Below are several records. Retype exactly those lines running from the one with "Keep writing the" through the one with "return _ico[sub]", end lines included, and no others.

━━━ Exercise data

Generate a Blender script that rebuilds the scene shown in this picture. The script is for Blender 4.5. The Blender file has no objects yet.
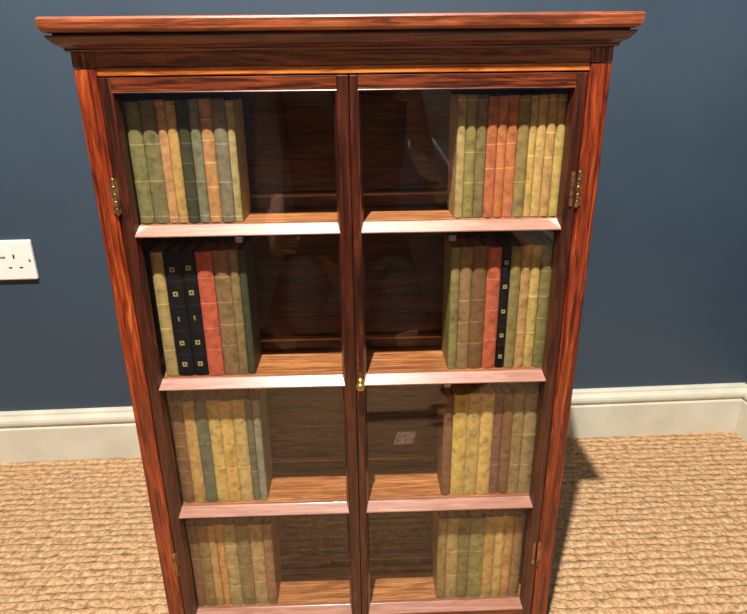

━━━━━━
━━━ Exercise data

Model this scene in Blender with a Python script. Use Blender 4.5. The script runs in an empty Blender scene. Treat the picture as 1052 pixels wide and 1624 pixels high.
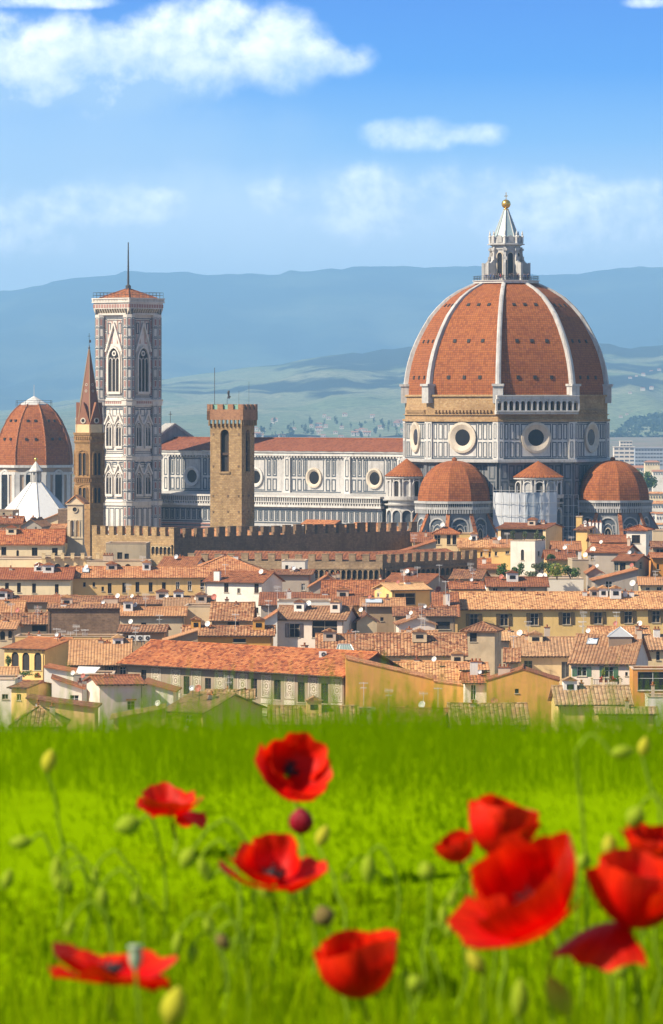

━━━━━━
━━━ Exercise data

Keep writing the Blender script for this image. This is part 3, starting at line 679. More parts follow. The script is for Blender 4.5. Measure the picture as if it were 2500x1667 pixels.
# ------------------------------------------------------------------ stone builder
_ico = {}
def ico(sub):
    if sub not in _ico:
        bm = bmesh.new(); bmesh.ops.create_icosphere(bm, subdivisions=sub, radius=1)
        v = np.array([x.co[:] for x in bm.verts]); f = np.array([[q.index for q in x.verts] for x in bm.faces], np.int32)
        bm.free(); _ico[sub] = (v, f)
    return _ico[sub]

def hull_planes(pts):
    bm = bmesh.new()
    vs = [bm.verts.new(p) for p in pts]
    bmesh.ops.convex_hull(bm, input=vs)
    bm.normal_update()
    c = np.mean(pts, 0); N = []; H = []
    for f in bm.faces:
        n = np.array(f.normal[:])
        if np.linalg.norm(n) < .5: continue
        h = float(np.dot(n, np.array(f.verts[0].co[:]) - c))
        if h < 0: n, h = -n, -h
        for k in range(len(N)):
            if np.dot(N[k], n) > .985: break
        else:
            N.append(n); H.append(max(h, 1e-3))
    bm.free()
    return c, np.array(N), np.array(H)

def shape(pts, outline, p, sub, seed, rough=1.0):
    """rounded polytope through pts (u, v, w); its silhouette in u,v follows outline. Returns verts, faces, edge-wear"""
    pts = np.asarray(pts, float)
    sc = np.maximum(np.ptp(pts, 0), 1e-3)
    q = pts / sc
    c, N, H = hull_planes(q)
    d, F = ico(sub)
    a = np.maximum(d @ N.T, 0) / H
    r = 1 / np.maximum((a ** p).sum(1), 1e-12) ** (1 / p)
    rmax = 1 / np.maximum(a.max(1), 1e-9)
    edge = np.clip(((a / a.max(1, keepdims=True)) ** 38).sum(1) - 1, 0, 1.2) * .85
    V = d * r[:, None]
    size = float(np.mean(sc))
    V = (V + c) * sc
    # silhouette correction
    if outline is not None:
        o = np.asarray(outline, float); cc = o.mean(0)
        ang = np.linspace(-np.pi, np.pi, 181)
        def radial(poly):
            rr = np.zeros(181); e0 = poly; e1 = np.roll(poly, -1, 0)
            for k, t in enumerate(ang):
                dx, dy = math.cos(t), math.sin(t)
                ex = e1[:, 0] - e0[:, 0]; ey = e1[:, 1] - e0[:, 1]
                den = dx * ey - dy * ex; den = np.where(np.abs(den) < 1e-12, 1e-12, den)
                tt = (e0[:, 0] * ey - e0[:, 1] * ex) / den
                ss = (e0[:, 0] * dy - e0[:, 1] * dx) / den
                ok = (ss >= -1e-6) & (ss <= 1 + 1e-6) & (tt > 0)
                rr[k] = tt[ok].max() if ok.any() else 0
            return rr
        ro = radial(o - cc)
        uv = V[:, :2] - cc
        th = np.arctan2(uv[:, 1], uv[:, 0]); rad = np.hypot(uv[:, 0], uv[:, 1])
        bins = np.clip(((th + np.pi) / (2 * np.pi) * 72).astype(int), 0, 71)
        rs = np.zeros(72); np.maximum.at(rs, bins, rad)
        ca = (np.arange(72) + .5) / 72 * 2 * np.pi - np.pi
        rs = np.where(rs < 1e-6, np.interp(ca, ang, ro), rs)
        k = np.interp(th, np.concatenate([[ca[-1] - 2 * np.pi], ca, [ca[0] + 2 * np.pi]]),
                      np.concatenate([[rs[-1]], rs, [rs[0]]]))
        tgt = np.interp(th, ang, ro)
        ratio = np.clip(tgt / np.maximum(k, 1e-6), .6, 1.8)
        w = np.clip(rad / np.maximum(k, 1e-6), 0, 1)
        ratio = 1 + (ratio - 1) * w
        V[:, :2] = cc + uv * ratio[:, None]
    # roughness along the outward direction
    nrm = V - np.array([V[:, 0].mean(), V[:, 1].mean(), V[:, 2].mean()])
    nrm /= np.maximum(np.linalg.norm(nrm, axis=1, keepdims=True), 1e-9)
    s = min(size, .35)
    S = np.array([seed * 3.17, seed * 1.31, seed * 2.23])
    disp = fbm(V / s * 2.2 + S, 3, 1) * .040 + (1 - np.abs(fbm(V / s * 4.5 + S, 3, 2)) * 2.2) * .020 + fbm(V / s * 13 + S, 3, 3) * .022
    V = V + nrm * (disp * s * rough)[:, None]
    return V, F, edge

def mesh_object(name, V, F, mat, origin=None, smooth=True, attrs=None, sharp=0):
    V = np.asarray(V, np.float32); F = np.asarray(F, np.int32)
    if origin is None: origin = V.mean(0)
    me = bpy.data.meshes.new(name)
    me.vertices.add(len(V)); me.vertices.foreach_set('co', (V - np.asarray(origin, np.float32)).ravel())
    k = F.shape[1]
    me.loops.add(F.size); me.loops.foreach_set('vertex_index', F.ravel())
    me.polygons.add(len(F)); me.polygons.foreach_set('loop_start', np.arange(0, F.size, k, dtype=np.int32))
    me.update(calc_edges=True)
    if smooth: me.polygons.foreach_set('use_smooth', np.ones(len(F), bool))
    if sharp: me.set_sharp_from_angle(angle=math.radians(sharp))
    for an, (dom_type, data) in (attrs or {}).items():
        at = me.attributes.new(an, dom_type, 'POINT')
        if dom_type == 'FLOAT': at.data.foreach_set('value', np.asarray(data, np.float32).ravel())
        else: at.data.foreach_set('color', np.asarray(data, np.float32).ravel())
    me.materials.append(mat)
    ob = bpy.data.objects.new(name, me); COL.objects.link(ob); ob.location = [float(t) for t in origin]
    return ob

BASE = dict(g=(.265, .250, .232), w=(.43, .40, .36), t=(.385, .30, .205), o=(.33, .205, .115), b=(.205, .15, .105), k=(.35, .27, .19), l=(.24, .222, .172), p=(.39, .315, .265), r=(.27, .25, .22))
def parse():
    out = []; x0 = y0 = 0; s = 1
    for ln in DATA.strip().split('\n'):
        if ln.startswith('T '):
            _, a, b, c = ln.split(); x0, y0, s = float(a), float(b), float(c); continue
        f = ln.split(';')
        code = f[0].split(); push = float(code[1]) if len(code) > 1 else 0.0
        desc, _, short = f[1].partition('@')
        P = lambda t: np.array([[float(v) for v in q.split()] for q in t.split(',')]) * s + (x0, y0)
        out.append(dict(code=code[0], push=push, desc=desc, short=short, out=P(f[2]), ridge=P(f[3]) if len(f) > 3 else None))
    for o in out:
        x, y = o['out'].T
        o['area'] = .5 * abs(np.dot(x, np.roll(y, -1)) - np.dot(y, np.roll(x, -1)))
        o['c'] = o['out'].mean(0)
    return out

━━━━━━

**Task result:**
Keep writing the Blender script for this image. This is part 3, starting at line 679. More parts follow. The script is for Blender 4.5. Measure the picture as if it were 2500x1667 pixels.
# ------------------------------------------------------------------ stone builder
_ico = {}
def ico(sub):
    if sub not in _ico:
        bm = bmesh.new(); bmesh.ops.create_icosphere(bm, subdivisions=sub, radius=1)
        v = np.array([x.co[:] for x in bm.verts]); f = np.array([[q.index for q in x.verts] for x in bm.faces], np.int32)
        bm.free(); _ico[sub] = (v, f)
    return _ico[sub]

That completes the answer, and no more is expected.